---- DATA

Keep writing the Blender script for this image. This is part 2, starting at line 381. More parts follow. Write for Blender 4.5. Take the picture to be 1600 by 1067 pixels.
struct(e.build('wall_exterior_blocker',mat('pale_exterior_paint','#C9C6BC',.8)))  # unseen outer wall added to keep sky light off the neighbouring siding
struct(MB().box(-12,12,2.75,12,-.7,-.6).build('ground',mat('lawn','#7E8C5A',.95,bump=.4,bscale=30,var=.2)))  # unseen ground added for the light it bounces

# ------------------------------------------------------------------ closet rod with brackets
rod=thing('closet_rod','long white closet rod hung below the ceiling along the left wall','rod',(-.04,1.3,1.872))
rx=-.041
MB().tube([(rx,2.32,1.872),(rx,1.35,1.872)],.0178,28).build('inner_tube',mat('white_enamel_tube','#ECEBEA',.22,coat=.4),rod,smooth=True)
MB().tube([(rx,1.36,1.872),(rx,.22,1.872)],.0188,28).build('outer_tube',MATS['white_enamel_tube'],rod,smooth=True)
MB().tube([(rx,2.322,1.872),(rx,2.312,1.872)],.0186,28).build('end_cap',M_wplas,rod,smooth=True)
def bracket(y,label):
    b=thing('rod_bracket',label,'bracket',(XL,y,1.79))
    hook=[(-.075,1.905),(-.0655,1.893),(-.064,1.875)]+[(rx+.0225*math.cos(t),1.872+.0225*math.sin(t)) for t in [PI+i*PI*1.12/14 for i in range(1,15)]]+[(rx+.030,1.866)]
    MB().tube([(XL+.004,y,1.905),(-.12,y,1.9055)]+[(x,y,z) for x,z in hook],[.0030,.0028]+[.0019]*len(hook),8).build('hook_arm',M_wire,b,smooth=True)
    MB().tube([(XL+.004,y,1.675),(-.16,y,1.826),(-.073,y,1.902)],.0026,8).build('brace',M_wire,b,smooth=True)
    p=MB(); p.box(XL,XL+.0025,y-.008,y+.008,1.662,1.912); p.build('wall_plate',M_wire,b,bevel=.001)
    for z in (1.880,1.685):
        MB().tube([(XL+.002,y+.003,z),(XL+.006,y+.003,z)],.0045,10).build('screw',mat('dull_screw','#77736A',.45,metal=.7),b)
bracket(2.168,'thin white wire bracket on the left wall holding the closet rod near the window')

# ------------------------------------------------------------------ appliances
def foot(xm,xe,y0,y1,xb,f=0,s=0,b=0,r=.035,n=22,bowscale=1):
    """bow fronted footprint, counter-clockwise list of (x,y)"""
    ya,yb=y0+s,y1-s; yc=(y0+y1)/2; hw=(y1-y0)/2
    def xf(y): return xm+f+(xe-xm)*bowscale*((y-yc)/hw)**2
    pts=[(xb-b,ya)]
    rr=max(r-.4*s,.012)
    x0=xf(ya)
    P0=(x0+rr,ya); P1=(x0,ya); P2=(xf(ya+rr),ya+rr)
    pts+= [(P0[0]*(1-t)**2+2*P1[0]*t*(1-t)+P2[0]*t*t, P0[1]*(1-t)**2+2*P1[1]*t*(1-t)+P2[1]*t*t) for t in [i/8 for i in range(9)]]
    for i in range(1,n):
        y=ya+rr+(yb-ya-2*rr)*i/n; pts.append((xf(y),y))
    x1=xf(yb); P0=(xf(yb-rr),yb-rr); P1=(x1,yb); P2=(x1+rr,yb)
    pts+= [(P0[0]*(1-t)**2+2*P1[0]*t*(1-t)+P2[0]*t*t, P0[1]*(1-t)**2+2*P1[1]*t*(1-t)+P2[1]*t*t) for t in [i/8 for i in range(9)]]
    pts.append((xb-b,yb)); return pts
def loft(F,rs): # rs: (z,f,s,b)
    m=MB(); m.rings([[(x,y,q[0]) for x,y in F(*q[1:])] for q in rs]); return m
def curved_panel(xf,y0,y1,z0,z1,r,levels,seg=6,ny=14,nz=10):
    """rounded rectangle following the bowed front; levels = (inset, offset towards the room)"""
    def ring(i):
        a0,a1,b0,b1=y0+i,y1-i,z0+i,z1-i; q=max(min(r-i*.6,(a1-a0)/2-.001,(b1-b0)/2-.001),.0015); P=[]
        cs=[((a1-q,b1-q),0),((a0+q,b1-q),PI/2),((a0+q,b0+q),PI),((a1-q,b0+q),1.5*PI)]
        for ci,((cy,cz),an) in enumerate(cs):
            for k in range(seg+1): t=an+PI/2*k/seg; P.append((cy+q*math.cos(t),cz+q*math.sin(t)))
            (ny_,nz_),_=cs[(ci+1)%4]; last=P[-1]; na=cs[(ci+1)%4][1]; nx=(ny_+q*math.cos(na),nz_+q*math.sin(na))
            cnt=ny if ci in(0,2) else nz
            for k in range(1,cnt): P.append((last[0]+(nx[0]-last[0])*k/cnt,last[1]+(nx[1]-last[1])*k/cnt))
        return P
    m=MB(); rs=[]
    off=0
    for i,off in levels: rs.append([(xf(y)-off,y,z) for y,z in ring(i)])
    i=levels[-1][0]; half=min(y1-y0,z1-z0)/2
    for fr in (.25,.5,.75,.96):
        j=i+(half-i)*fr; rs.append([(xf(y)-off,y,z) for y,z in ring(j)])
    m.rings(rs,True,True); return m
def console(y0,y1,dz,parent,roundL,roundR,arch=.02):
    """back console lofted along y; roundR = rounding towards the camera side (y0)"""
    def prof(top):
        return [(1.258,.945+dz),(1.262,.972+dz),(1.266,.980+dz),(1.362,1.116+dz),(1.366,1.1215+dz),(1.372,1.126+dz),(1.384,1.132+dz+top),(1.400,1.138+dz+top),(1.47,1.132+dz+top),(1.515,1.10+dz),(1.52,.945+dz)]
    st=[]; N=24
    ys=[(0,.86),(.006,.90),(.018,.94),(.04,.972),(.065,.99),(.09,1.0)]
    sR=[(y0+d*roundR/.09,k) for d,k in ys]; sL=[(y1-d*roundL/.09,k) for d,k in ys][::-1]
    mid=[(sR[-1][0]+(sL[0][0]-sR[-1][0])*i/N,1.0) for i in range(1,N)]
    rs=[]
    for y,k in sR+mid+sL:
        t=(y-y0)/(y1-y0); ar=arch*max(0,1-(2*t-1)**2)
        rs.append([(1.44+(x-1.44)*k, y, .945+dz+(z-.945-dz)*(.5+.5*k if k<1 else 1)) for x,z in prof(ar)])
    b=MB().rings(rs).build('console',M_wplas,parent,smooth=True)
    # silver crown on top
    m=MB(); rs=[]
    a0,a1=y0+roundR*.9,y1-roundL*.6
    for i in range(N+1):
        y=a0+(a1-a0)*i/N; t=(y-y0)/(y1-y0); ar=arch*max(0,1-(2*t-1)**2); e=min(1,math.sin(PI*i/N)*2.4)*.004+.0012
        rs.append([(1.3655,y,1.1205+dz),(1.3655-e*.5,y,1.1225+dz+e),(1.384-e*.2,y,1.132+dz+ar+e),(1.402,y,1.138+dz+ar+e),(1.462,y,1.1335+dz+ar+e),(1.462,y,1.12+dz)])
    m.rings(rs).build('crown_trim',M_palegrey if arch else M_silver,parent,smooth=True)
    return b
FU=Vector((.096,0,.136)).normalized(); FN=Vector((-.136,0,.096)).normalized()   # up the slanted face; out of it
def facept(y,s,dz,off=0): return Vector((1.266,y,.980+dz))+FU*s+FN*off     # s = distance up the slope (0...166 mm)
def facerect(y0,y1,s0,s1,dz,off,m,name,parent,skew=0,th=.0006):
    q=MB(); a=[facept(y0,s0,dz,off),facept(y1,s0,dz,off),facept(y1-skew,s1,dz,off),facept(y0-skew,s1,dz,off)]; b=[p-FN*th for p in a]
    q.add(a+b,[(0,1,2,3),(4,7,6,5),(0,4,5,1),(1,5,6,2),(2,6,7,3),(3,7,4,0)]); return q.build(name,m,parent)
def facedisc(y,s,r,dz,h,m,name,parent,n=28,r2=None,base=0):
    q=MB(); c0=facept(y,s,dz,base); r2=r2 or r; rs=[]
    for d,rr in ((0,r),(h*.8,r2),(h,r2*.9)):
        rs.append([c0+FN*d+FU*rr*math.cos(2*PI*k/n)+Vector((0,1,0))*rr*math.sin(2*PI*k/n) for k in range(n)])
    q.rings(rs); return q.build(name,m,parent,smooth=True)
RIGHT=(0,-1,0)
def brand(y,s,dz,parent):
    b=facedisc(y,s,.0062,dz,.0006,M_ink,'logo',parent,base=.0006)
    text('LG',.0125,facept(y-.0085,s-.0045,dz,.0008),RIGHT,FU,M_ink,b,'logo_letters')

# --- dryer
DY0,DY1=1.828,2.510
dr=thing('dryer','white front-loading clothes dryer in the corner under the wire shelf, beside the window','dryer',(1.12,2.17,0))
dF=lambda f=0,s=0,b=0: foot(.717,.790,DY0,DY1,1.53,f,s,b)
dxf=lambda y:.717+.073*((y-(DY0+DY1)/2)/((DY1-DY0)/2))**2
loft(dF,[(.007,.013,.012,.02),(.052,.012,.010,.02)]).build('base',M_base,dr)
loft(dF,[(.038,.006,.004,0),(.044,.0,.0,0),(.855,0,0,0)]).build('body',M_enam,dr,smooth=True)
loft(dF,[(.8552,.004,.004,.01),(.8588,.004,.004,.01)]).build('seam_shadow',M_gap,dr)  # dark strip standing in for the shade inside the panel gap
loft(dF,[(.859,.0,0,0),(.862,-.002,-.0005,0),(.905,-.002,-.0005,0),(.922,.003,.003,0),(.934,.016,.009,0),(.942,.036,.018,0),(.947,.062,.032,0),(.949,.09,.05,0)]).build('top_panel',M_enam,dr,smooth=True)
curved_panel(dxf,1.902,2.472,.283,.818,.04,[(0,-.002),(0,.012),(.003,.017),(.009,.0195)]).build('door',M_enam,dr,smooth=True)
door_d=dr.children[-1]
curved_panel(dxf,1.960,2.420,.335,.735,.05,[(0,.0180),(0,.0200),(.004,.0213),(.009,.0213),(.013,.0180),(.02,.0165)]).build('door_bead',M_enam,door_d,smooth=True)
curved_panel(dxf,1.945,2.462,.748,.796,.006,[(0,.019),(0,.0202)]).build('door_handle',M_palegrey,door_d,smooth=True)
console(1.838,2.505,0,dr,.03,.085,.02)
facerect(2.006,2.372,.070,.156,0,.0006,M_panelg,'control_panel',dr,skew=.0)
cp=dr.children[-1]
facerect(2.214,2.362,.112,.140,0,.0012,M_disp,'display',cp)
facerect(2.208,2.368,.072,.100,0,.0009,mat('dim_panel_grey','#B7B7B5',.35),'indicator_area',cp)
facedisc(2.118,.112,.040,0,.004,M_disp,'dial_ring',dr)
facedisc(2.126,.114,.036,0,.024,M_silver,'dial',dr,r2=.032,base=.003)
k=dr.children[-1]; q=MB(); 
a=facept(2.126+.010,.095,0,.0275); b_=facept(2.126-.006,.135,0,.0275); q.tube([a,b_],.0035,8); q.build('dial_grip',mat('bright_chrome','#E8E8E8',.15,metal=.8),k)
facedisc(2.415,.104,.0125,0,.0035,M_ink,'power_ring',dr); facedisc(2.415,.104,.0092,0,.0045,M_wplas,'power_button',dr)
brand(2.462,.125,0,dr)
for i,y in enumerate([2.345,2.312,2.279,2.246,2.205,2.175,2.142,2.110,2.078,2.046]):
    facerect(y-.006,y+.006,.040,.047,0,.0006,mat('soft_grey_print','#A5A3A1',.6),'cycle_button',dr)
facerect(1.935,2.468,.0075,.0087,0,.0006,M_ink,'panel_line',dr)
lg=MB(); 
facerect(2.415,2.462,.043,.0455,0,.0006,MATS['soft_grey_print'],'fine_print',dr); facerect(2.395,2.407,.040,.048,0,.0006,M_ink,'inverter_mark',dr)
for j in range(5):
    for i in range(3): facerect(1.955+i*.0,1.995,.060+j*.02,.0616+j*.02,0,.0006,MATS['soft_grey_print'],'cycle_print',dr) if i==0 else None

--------

* _OBJECTIVE_: Write out exactly the lines from the start of the material through the line with "bracket(2.168,'thin white wire". No other output is expected.

* _WRITTEN SOLUTION_:
Keep writing the Blender script for this image. This is part 2, starting at line 381. More parts follow. Write for Blender 4.5. Take the picture to be 1600 by 1067 pixels.
struct(e.build('wall_exterior_blocker',mat('pale_exterior_paint','#C9C6BC',.8)))  # unseen outer wall added to keep sky light off the neighbouring siding
struct(MB().box(-12,12,2.75,12,-.7,-.6).build('ground',mat('lawn','#7E8C5A',.95,bump=.4,bscale=30,var=.2)))  # unseen ground added for the light it bounces

# ------------------------------------------------------------------ closet rod with brackets
rod=thing('closet_rod','long white closet rod hung below the ceiling along the left wall','rod',(-.04,1.3,1.872))
rx=-.041
MB().tube([(rx,2.32,1.872),(rx,1.35,1.872)],.0178,28).build('inner_tube',mat('white_enamel_tube','#ECEBEA',.22,coat=.4),rod,smooth=True)
MB().tube([(rx,1.36,1.872),(rx,.22,1.872)],.0188,28).build('outer_tube',MATS['white_enamel_tube'],rod,smooth=True)
MB().tube([(rx,2.322,1.872),(rx,2.312,1.872)],.0186,28).build('end_cap',M_wplas,rod,smooth=True)
def bracket(y,label):
    b=thing('rod_bracket',label,'bracket',(XL,y,1.79))
    hook=[(-.075,1.905),(-.0655,1.893),(-.064,1.875)]+[(rx+.0225*math.cos(t),1.872+.0225*math.sin(t)) for t in [PI+i*PI*1.12/14 for i in range(1,15)]]+[(rx+.030,1.866)]
    MB().tube([(XL+.004,y,1.905),(-.12,y,1.9055)]+[(x,y,z) for x,z in hook],[.0030,.0028]+[.0019]*len(hook),8).build('hook_arm',M_wire,b,smooth=True)
    MB().tube([(XL+.004,y,1.675),(-.16,y,1.826),(-.073,y,1.902)],.0026,8).build('brace',M_wire,b,smooth=True)
    p=MB(); p.box(XL,XL+.0025,y-.008,y+.008,1.662,1.912); p.build('wall_plate',M_wire,b,bevel=.001)
    for z in (1.880,1.685):
        MB().tube([(XL+.002,y+.003,z),(XL+.006,y+.003,z)],.0045,10).build('screw',mat('dull_screw','#77736A',.45,metal=.7),b)
bracket(2.168,'thin white wire bracket on the left wall holding the closet rod near the window')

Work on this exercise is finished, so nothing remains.